Published by World Tibet Network News - Monday, February 10, 1997BEIJING, Feb 10 (AFP) - Chinese authorities in Tibet have introduced with great fanfare an official portrait of the Beijing-picked Panchen Lama, in what is seen as an attempt to smooth over gaps created by a ban on pictures of the Dalai Lama.
A January 30 issue of the Tibet Daily seen in Beijing on Monday carried a front-page report of an officially sanctioned religious ceremony marking the new portrait's release.
In a crackdown last year, China removed all portraits of the Dalai Lama Tibet's highest spiritual leader from Tibetan temples and public places, sparking riots and widespread unrest.
The new portrait is "suitable" to be shown at sites of public events and in the people's homes, the Tibet Daily said.
The January 24 ceremony, attended by 200 monks, commemorated the controversial enthronement of Panchen Erdeni as the Panchen Lama, the second-ranking figure in Tibetan Buddhism, it said.
The child's selection in November 1995 pitted Beijing against forces loyal to the Dalai Lama, who has headed a Tibetan government-in-exile in India since 1959.
Beijing-appointed religious leaders rejected an earlier choice by the Dalai Lama, naming their own find instead as the Panchen Lama's 11th incarnation.
The Dalai Lama, regularly condemned in the state press as a separatist tool of "anti-Chinese Western forces," is seen by the Chinese government as one of its top enemies.

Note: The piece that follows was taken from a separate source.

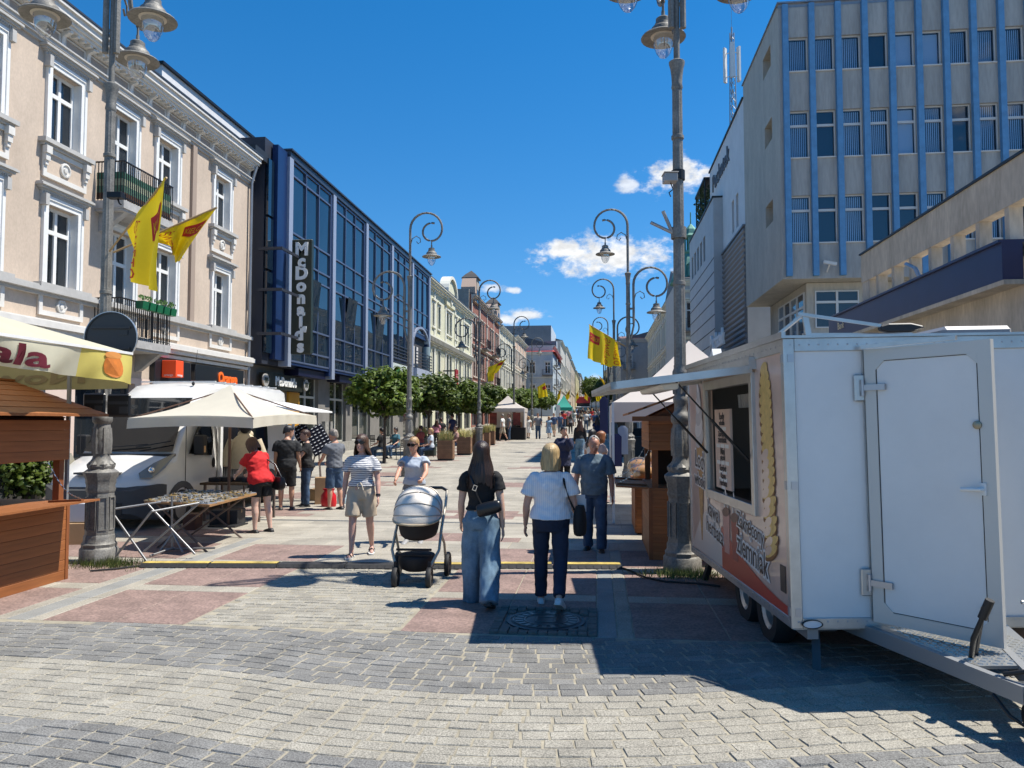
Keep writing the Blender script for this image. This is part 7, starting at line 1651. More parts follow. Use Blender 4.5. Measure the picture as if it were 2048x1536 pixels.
 mb = MB(); mb.tube([(hx + .13, hy + .3, .16), (hx + .13, hy + .3, .72)], .032, 12); mb.tube([(hx + .13, hy + .3, .72), (hx + .13, hy + .3, .78)], .014, 8); mb.tube([(hx + .07, hy + .3, .78), (hx + .21, hy + .3, .78)], .012, 8); j = mb.build('jack', al, t, 50)
 w_ = MB(Matrix.Translation((hx + .13, hy + .3, .1)) @ Matrix.Rotation(pi / 2, 4, 'Y')); w_.lathe([(.03, -.03), (.1, -.03), (.1, .03), (.03, .03)], 20); w_.build('jack_wheel', blk, j, 40)
 mb = MB(); pts = [(hx - .08, hy + .25, z0 + .05), (hx + .02, hy + .1, z0 + .12), (hx + .1, hy - .02, z0 + .05), (hx + .05, hy - .12, z0 + .1), (hx + .2, hy - .1, z0 + .16), (hx + .26, hy + .1, z0 + .05)]; mb.tube(pts, .014, 8); mb.tube([(hx - .12, hy + .3, z0 - .08), (hx - .1, hy + .18, z0 - .16), (hx - .05, hy + .1, z0 - .2), (hx + .05, hy + .16, z0 - .12)], .012, 8); mb.build('breakaway_cable', blk, t, 60)
 mb = MB(); mb.cb((.86, -.62, z0 - .02), (.12, .03, .07)); mb.build('data_plate', M('print_dark_label'), t)
 # display board and its stay folded flat on the roof
 r = thing('folded_sign_stand', 'folded metal sign stand lying on the food trailer roof', 'stand', (1.43, 5.945, 0), R(5.45))
 zr = z1 + .02; r.rotation_euler = (0, -R(.8), R(5.45))
 mb = MB(); mb.bar((.2, .25, zr + .2), (.78, .12, zr + .08), .024); mb.build('chrome_tube', al, r)
 mb = MB(); mb.loft([[(.77 + .32 * f, .1 - .02 * f, zr + .06 + .035 * s * q) if k in (0, 1) else (.77 + .32 * f, .16 - .02 * f, zr + .06 + .035 * s * q) for k, s in ((0, -1), (1, 1), (2, 1), (3, -1))] for f, q in ((0, .5), (.2, 1), (.7, 1), (1, .3))]); mb.build('black_head', blk, r, bevel=.01)
 for a, b in (((.02, .4, zr), (.25, .25, zr + .2)), ((.28, .25, zr), (.25, .25, zr + .2)), ((.25, .3, zr + .04), (1.1, .3, zr + .03))): mb = MB(); mb.bar(a, b, .045, .02); mb.build('strut', al, r)
 mb = MB(); mb.box(1.35, 1.9, .3, .9, zr, zr + .09); mb.build('roof_hatch', M('grey_hatch', (.3, .3, .31), .5), r, bevel=.03)
 mb = MB(); mb.prism([(.12, 2.6, zr), (.12, 2.95, zr), (.12, 2.7, zr + .16)], (.1, 0, 0)); mb.build('bracket', m_white, r)
food_trailer()
# ================================================================== people
def cr(pts, n):
 """Catmull-Rom resample of tuples"""
 out = []
 for i in range(len(pts) - 1):
  p0, p1, p2, p3 = pts[max(i - 1, 0)], pts[i], pts[i + 1], pts[min(i + 2, len(pts) - 1)]
  for k in range(n):
   t = k / n; t2, t3 = t * t, t ** 3
   out.append(tuple(.5 * ((2 * b) + (-a + c) * t + (2 * a - 5 * b + 4 * c - d) * t2 + (-a + 3 * b - 3 * c + d) * t3) for a, b, c, d in zip(p0, p1, p2, p3)))
 out.append(pts[-1]); return out
def limb(mb, pts, n=3, seg=14, sq=1.0, flat=None):
 """tapered limb through (x,y,z,r); sq squeezes it front to back"""
 P = cr(pts, n); rings = []
 for i, p in enumerate(P):
  a = Vector(P[max(i - 1, 0)][:3]); b = Vector(P[min(i + 1, len(P) - 1)][:3]); d = (b - a).normalized()
  u = d.cross(Vector((0, 1, 0))); u = u.normalized() if u.length > .05 else d.cross(Vector((1, 0, 0))).normalized()
  if flat is not None: u = (Vector(flat) - d * d.dot(Vector(flat))).normalized()
  v = d.cross(u).normalized(); c = Vector(p[:3]); r = max(p[3], .003)
  rings.append([c + u * r * cos(2 * pi * k / seg) + v * r * sq * sin(2 * pi * k / seg) for k in range(seg)])
 mb.loft(rings)
def remesh(mb, vox, smooth=4, disp=0, fr=(9, 9, 20), seed=0):
 me = bpy.data.meshes.new('t'); me.from_pydata(mb.v, [], mb.f); bm = bmesh.new(); bm.from_mesh(me); bmesh.ops.recalc_face_normals(bm, faces=bm.faces); bm.to_mesh(me); bm.free()
 o = bpy.data.objects.new('t', me)
 m = o.modifiers.new('r', 'REMESH'); m.mode = 'VOXEL'; m.voxel_size = vox; m.adaptivity = 0
 if smooth: s = o.modifiers.new('s', 'SMOOTH'); s.factor = .5; s.iterations = smooth
 out = bake(o)
 if disp:
  sv = Vector((seed * 3.1, seed * 1.7, seed))
  nv = len(out.vertices); co = [0.0] * (nv * 3); nn = [0.0] * (nv * 3); out.vertices.foreach_get('co', co); out.vertex_normals.foreach_get('vector', nn)
  for i in range(0, nv * 3, 3):
   x, y, z = co[i:i + 3]; q = disp * (noise.noise(Vector((x * fr[0], y * fr[1], z * fr[2] + x * 8)) + sv) + .5 * noise.noise(Vector((x * fr[0] * 2.3, y * fr[1] * 2.3, z * fr[2] * 1.7 - x * 14)) + sv))
   co[i] += nn[i] * q; co[i + 1] += nn[i + 1] * q; co[i + 2] += nn[i + 2] * q
  out.vertices.foreach_set('co', co)
 out.polygons.foreach_set('use_smooth', [True] * len(out.polygons)); return out
def ik(a, b, l1, l2, pole):
 a, b = Vector(a), Vector(b); d = b - a; L = min(d.length, (l1 + l2) * .998); dn = d.normalized(); x = (l1 * l1 - l2 * l2 + L * L) / (2 * L); h = sqrt(max(l1 * l1 - x * x, 0))
 p = Vector(pole); p = (p - dn * p.dot(dn)).normalized(); return a + dn * x + p * h, a + dn * L
SKIN = {}
def skin_mat(c): return M('skin_%d_%d' % (c[0] * 100, c[1] * 100), c, .5, var=.06, vs=20, sub=.15, bump=.05, bs=90)
def hair_mat(name, c, c2=None):
 m = M(name, c, .42, var=.5, vs=14, stretch=(7, 7, .5), coords='obj', spec=.5, bump=.8, bs=18, bd=.006); return m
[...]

The six-year-old Panchen Lama is being promoted as an icon of Tibetan Buddhism more acceptable to Chinese authorities.
The Tibet Daily report said the boy is making progress in his studies and "is honestly loved by most monks and religious believers."
Chinese armies took control of Tibet in 1951, and the Dalai Lama fled to India eight years later after an abortive uprising.